┌─ DATA EXCERPT

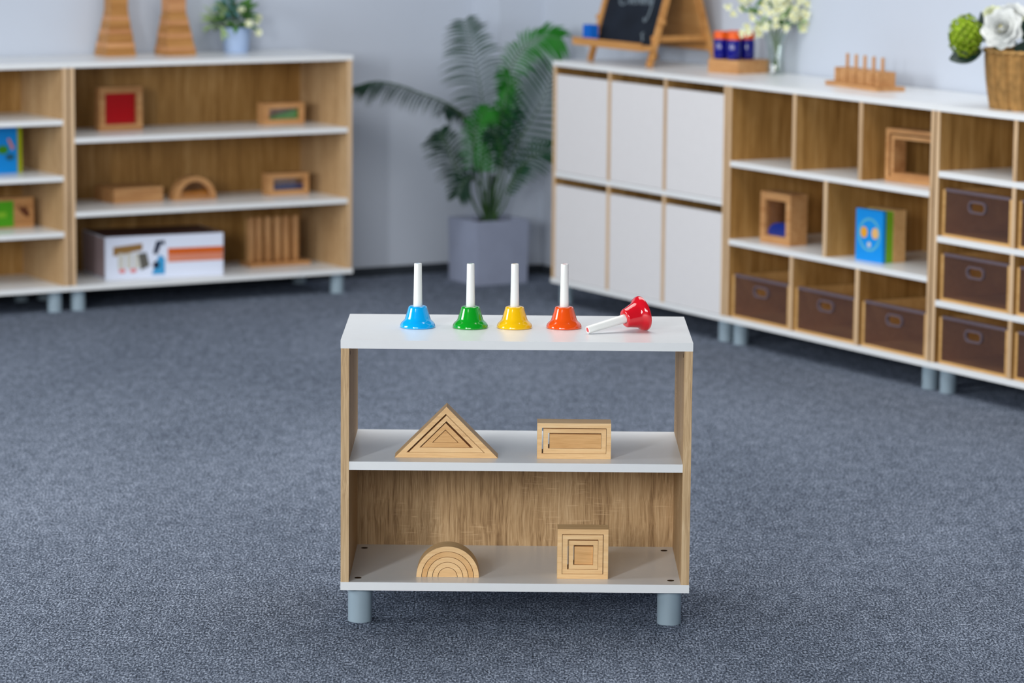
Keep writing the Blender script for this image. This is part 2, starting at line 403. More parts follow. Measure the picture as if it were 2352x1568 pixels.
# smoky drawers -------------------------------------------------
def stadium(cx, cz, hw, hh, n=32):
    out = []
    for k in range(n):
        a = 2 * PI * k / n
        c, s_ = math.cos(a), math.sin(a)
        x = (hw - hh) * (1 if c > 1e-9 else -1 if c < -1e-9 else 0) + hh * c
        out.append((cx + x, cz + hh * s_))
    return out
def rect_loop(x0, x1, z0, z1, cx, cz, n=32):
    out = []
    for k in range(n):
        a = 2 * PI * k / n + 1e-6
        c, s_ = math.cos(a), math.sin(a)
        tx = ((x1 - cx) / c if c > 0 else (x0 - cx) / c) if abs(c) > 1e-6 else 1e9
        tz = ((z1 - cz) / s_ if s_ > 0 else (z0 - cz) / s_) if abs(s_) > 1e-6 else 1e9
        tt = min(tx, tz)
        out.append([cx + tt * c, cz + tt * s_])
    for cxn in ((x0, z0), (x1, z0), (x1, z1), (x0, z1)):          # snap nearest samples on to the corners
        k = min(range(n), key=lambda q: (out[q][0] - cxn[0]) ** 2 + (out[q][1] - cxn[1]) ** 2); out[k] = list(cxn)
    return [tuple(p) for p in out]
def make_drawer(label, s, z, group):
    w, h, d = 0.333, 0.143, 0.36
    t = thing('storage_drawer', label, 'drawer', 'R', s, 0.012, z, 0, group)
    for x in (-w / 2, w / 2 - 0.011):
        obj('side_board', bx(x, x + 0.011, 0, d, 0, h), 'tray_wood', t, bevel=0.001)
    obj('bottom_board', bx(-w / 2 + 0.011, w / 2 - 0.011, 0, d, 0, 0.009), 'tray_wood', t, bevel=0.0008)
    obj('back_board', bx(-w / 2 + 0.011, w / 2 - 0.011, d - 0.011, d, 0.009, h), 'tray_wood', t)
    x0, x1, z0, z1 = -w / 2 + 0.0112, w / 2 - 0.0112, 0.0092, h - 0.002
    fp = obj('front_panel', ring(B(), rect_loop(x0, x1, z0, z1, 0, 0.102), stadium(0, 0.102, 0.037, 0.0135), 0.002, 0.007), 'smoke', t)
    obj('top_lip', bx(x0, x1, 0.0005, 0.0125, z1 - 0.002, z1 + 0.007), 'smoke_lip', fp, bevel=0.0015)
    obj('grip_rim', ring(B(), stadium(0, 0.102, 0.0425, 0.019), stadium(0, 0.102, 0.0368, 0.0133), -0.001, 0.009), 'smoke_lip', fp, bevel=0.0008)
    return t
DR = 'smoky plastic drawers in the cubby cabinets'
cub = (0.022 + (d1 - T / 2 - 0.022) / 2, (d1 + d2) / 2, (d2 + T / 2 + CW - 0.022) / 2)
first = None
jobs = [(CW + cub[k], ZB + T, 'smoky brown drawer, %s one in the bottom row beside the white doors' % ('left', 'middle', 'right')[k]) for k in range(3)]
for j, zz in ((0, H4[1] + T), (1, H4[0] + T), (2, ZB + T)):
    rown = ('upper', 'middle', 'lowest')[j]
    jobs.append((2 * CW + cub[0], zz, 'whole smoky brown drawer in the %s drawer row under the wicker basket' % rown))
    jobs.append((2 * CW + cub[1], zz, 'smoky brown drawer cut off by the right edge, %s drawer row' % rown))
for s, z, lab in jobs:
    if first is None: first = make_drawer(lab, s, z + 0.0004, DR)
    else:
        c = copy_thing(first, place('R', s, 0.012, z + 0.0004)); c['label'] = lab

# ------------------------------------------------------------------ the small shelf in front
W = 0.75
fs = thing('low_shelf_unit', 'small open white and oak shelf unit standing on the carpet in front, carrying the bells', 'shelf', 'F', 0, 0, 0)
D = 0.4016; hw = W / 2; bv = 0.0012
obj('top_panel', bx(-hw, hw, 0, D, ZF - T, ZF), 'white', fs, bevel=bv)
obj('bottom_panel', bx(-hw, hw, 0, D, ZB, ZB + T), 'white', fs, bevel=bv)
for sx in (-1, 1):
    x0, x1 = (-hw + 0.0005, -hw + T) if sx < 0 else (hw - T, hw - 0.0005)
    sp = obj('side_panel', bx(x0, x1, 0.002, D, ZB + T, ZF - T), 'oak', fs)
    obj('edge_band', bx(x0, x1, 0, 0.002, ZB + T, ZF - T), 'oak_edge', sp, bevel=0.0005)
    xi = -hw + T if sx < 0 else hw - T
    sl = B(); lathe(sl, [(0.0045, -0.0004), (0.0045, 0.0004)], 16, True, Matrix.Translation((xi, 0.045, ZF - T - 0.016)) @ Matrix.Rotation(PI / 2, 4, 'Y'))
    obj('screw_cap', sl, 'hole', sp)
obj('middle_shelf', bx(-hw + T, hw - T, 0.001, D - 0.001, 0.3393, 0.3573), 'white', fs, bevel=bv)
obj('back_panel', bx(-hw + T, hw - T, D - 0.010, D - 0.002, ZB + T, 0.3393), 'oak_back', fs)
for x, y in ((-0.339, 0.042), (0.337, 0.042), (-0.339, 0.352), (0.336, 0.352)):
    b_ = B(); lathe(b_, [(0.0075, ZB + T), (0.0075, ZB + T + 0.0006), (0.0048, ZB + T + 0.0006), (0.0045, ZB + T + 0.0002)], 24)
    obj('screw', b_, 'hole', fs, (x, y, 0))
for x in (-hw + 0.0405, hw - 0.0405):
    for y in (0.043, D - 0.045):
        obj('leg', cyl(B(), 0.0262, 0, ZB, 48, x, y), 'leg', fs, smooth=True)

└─

EXERCISE »
Print the complete listing exactly as it stands, without its pictures.

RESULT BELOW »
Keep writing the Blender script for this image. This is part 2, starting at line 403. More parts follow. Measure the picture as if it were 2352x1568 pixels.
# smoky drawers -------------------------------------------------
def stadium(cx, cz, hw, hh, n=32):
    out = []
    for k in range(n):
        a = 2 * PI * k / n
        c, s_ = math.cos(a), math.sin(a)
        x = (hw - hh) * (1 if c > 1e-9 else -1 if c < -1e-9 else 0) + hh * c
        out.append((cx + x, cz + hh * s_))
    return out
def rect_loop(x0, x1, z0, z1, cx, cz, n=32):
    out = []
    for k in range(n):
        a = 2 * PI * k / n + 1e-6
        c, s_ = math.cos(a), math.sin(a)
        tx = ((x1 - cx) / c if c > 0 else (x0 - cx) / c) if abs(c) > 1e-6 else 1e9
        tz = ((z1 - cz) / s_ if s_ > 0 else (z0 - cz) / s_) if abs(s_) > 1e-6 else 1e9
        tt = min(tx, tz)
        out.append([cx + tt * c, cz + tt * s_])
    for cxn in ((x0, z0), (x1, z0), (x1, z1), (x0, z1)):          # snap nearest samples on to the corners
        k = min(range(n), key=lambda q: (out[q][0] - cxn[0]) ** 2 + (out[q][1] - cxn[1]) ** 2); out[k] = list(cxn)
    return [tuple(p) for p in out]
def make_drawer(label, s, z, group):
    w, h, d = 0.333, 0.143, 0.36
    t = thing('storage_drawer', label, 'drawer', 'R', s, 0.012, z, 0, group)
    for x in (-w / 2, w / 2 - 0.011):
        obj('side_board', bx(x, x + 0.011, 0, d, 0, h), 'tray_wood', t, bevel=0.001)
    obj('bottom_board', bx(-w / 2 + 0.011, w / 2 - 0.011, 0, d, 0, 0.009), 'tray_wood', t, bevel=0.0008)
    obj('back_board', bx(-w / 2 + 0.011, w / 2 - 0.011, d - 0.011, d, 0.009, h), 'tray_wood', t)
    x0, x1, z0, z1 = -w / 2 + 0.0112, w / 2 - 0.0112, 0.0092, h - 0.002
    fp = obj('front_panel', ring(B(), rect_loop(x0, x1, z0, z1, 0, 0.102), stadium(0, 0.102, 0.037, 0.0135), 0.002, 0.007), 'smoke', t)
    obj('top_lip', bx(x0, x1, 0.0005, 0.0125, z1 - 0.002, z1 + 0.007), 'smoke_lip', fp, bevel=0.0015)
    obj('grip_rim', ring(B(), stadium(0, 0.102, 0.0425, 0.019), stadium(0, 0.102, 0.0368, 0.0133), -0.001, 0.009), 'smoke_lip', fp, bevel=0.0008)
    return t
DR = 'smoky plastic drawers in the cubby cabinets'
cub = (0.022 + (d1 - T / 2 - 0.022) / 2, (d1 + d2) / 2, (d2 + T / 2 + CW - 0.022) / 2)
first = None
jobs = [(CW + cub[k], ZB + T, 'smoky brown drawer, %s one in the bottom row beside the white doors' % ('left', 'middle', 'right')[k]) for k in range(3)]
for j, zz in ((0, H4[1] + T), (1, H4[0] + T), (2, ZB + T)):
    rown = ('upper', 'middle', 'lowest')[j]
    jobs.append((2 * CW + cub[0], zz, 'whole smoky brown drawer in the %s drawer row under the wicker basket' % rown))
    jobs.append((2 * CW + cub[1], zz, 'smoky brown drawer cut off by the right edge, %s drawer row' % rown))
for s, z, lab in jobs:
    if first is None: first = make_drawer(lab, s, z + 0.0004, DR)
    else:
        c = copy_thing(first, place('R', s, 0.012, z + 0.0004)); c['label'] = lab

# ------------------------------------------------------------------ the small shelf in front
W = 0.75
fs = thing('low_shelf_unit', 'small open white and oak shelf unit standing on the carpet in front, carrying the bells', 'shelf', 'F', 0, 0, 0)
D = 0.4016; hw = W / 2; bv = 0.0012
obj('top_panel', bx(-hw, hw, 0, D, ZF - T, ZF), 'white', fs, bevel=bv)
obj('bottom_panel', bx(-hw, hw, 0, D, ZB, ZB + T), 'white', fs, bevel=bv)
for sx in (-1, 1):
    x0, x1 = (-hw + 0.0005, -hw + T) if sx < 0 else (hw - T, hw - 0.0005)
    sp = obj('side_panel', bx(x0, x1, 0.002, D, ZB + T, ZF - T), 'oak', fs)
    obj('edge_band', bx(x0, x1, 0, 0.002, ZB + T, ZF - T), 'oak_edge', sp, bevel=0.0005)
    xi = -hw + T if sx < 0 else hw - T
    sl = B(); lathe(sl, [(0.0045, -0.0004), (0.0045, 0.0004)], 16, True, Matrix.Translation((xi, 0.045, ZF - T - 0.016)) @ Matrix.Rotation(PI / 2, 4, 'Y'))
    obj('screw_cap', sl, 'hole', sp)
obj('middle_shelf', bx(-hw + T, hw - T, 0.001, D - 0.001, 0.3393, 0.3573), 'white', fs, bevel=bv)
obj('back_panel', bx(-hw + T, hw - T, D - 0.010, D - 0.002, ZB + T, 0.3393), 'oak_back', fs)
for x, y in ((-0.339, 0.042), (0.337, 0.042), (-0.339, 0.352), (0.336, 0.352)):
    b_ = B(); lathe(b_, [(0.0075, ZB + T), (0.0075, ZB + T + 0.0006), (0.0048, ZB + T + 0.0006), (0.0045, ZB + T + 0.0002)], 24)
    obj('screw', b_, 'hole', fs, (x, y, 0))
for x in (-hw + 0.0405, hw - 0.0405):
    for y in (0.043, D - 0.045):
        obj('leg', cyl(B(), 0.0262, 0, ZB, 48, x, y), 'leg', fs, smooth=True)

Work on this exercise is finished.